* _RAW DATA_
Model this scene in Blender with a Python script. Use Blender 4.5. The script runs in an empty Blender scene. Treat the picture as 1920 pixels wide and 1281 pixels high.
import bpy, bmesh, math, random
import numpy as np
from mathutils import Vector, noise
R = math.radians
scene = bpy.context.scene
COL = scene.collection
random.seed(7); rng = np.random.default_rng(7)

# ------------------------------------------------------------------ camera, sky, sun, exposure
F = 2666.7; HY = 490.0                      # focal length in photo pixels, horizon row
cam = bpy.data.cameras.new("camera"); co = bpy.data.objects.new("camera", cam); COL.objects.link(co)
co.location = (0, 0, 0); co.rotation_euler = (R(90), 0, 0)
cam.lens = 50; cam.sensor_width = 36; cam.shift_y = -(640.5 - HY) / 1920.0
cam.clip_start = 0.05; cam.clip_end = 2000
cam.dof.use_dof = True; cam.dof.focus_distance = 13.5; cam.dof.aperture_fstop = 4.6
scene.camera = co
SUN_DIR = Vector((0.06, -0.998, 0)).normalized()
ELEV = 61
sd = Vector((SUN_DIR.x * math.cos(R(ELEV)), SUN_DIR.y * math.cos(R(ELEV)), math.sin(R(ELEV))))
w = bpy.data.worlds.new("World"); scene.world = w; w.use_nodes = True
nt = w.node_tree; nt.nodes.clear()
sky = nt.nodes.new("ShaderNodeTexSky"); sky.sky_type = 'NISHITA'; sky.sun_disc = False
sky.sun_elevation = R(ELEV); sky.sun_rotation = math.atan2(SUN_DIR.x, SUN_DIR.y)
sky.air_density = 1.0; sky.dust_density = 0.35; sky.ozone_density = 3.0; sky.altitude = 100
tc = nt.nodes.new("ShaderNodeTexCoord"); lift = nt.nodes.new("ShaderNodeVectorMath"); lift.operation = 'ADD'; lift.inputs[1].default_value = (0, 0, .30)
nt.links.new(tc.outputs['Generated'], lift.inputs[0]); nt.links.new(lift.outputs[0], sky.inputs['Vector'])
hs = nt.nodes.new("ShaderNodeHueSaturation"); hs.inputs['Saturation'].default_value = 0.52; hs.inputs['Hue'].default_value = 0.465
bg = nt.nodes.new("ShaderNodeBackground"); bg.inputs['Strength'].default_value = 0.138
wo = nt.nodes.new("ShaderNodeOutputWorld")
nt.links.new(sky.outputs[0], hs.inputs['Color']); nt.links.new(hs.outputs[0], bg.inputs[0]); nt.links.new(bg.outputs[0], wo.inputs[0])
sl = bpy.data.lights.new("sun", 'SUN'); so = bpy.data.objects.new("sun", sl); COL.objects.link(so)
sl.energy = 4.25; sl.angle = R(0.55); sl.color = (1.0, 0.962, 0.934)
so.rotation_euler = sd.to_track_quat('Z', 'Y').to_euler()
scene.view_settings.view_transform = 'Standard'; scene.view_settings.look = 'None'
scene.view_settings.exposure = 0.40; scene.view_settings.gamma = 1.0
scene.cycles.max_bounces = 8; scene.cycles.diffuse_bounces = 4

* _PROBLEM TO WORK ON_
Return the opening line of the data and every line after it through the line containing "random.seed(7); rng = np.random.default_rng(7)", please, exactly as written and with nothing added.

* _THE RESPONSE_
Model this scene in Blender with a Python script. Use Blender 4.5. The script runs in an empty Blender scene. Treat the picture as 1920 pixels wide and 1281 pixels high.
import bpy, bmesh, math, random
import numpy as np
from mathutils import Vector, noise
R = math.radians
scene = bpy.context.scene
COL = scene.collection
random.seed(7); rng = np.random.default_rng(7)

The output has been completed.